--- Source material ---

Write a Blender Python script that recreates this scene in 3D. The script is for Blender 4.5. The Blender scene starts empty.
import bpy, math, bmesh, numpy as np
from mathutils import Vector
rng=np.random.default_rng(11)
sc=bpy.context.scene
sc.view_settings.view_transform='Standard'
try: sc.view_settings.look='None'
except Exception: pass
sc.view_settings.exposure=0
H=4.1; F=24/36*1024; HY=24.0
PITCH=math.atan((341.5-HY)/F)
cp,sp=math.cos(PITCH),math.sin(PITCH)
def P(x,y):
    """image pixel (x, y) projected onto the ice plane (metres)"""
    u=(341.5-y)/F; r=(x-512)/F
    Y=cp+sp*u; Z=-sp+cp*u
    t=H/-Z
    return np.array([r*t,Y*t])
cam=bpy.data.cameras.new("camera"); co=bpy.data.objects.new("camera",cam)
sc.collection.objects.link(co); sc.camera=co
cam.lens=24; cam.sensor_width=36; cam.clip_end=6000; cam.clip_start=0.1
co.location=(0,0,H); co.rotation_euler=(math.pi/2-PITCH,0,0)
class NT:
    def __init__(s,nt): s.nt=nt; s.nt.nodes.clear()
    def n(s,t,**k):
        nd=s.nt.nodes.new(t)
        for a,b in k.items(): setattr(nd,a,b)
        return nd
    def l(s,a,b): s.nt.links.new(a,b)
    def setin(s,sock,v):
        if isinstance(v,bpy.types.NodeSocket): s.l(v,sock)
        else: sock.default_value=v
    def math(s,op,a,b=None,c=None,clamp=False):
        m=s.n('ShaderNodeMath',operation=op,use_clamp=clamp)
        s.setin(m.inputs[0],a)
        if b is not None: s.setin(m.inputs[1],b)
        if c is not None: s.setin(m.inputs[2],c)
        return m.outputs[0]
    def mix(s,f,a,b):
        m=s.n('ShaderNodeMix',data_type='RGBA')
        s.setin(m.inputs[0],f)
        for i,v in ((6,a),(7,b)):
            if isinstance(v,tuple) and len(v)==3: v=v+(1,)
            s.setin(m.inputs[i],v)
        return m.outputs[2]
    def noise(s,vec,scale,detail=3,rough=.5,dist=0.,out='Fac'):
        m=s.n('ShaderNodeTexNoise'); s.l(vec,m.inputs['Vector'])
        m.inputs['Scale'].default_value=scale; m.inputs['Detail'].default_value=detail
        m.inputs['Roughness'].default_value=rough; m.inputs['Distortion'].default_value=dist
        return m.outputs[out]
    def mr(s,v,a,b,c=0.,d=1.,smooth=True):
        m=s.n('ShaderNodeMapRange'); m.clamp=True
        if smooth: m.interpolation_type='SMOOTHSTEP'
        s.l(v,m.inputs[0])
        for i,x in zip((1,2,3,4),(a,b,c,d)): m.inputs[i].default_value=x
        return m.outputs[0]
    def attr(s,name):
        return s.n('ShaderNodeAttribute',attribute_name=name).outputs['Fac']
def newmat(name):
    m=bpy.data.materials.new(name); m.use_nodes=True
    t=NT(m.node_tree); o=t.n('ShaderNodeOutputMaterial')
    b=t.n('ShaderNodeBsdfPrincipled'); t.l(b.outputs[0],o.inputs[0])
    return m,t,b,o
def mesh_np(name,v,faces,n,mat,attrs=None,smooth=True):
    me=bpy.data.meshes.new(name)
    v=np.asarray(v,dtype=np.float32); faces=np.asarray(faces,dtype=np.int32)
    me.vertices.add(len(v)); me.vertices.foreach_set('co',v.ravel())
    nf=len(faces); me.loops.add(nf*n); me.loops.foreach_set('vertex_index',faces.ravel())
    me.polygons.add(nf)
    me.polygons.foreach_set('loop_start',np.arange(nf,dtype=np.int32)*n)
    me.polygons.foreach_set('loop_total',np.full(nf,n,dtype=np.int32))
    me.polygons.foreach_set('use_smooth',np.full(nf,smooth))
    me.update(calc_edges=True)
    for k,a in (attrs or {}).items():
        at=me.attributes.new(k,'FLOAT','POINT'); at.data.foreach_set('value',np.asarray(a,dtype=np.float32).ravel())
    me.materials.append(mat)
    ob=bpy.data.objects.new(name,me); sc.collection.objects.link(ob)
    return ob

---

→ Description of the task: Go back to the listing above and please repeat it exactly.

→ Solution:
Write a Blender Python script that recreates this scene in 3D. The script is for Blender 4.5. The Blender scene starts empty.
import bpy, math, bmesh, numpy as np
from mathutils import Vector
rng=np.random.default_rng(11)
sc=bpy.context.scene
sc.view_settings.view_transform='Standard'
try: sc.view_settings.look='None'
except Exception: pass
sc.view_settings.exposure=0
H=4.1; F=24/36*1024; HY=24.0
PITCH=math.atan((341.5-HY)/F)
cp,sp=math.cos(PITCH),math.sin(PITCH)
def P(x,y):
    """image pixel (x, y) projected onto the ice plane (metres)"""
    u=(341.5-y)/F; r=(x-512)/F
    Y=cp+sp*u; Z=-sp+cp*u
    t=H/-Z
    return np.array([r*t,Y*t])
cam=bpy.data.cameras.new("camera"); co=bpy.data.objects.new("camera",cam)
sc.collection.objects.link(co); sc.camera=co
cam.lens=24; cam.sensor_width=36; cam.clip_end=6000; cam.clip_start=0.1
co.location=(0,0,H); co.rotation_euler=(math.pi/2-PITCH,0,0)
class NT:
    def __init__(s,nt): s.nt=nt; s.nt.nodes.clear()
    def n(s,t,**k):
        nd=s.nt.nodes.new(t)
        for a,b in k.items(): setattr(nd,a,b)
        return nd
    def l(s,a,b): s.nt.links.new(a,b)
    def setin(s,sock,v):
        if isinstance(v,bpy.types.NodeSocket): s.l(v,sock)
        else: sock.default_value=v
    def math(s,op,a,b=None,c=None,clamp=False):
        m=s.n('ShaderNodeMath',operation=op,use_clamp=clamp)
        s.setin(m.inputs[0],a)
        if b is not None: s.setin(m.inputs[1],b)
        if c is not None: s.setin(m.inputs[2],c)
        return m.outputs[0]
    def mix(s,f,a,b):
        m=s.n('ShaderNodeMix',data_type='RGBA')
        s.setin(m.inputs[0],f)
        for i,v in ((6,a),(7,b)):
            if isinstance(v,tuple) and len(v)==3: v=v+(1,)
            s.setin(m.inputs[i],v)
        return m.outputs[2]
    def noise(s,vec,scale,detail=3,rough=.5,dist=0.,out='Fac'):
        m=s.n('ShaderNodeTexNoise'); s.l(vec,m.inputs['Vector'])
        m.inputs['Scale'].default_value=scale; m.inputs['Detail'].default_value=detail
        m.inputs['Roughness'].default_value=rough; m.inputs['Distortion'].default_value=dist
        return m.outputs[out]
    def mr(s,v,a,b,c=0.,d=1.,smooth=True):
        m=s.n('ShaderNodeMapRange'); m.clamp=True
        if smooth: m.interpolation_type='SMOOTHSTEP'
        s.l(v,m.inputs[0])
        for i,x in zip((1,2,3,4),(a,b,c,d)): m.inputs[i].default_value=x
        return m.outputs[0]
    def attr(s,name):
        return s.n('ShaderNodeAttribute',attribute_name=name).outputs['Fac']
def newmat(name):
    m=bpy.data.materials.new(name); m.use_nodes=True
    t=NT(m.node_tree); o=t.n('ShaderNodeOutputMaterial')
    b=t.n('ShaderNodeBsdfPrincipled'); t.l(b.outputs[0],o.inputs[0])
    return m,t,b,o
def mesh_np(name,v,faces,n,mat,attrs=None,smooth=True):
    me=bpy.data.meshes.new(name)
    v=np.asarray(v,dtype=np.float32); faces=np.asarray(faces,dtype=np.int32)
    me.vertices.add(len(v)); me.vertices.foreach_set('co',v.ravel())
    nf=len(faces); me.loops.add(nf*n); me.loops.foreach_set('vertex_index',faces.ravel())
    me.polygons.add(nf)
    me.polygons.foreach_set('loop_start',np.arange(nf,dtype=np.int32)*n)
    me.polygons.foreach_set('loop_total',np.full(nf,n,dtype=np.int32))
    me.polygons.foreach_set('use_smooth',np.full(nf,smooth))
    me.update(calc_edges=True)
    for k,a in (attrs or {}).items():
        at=me.attributes.new(k,'FLOAT','POINT'); at.data.foreach_set('value',np.asarray(a,dtype=np.float32).ravel())
    me.materials.append(mat)
    ob=bpy.data.objects.new(name,me); sc.collection.objects.link(ob)
    return ob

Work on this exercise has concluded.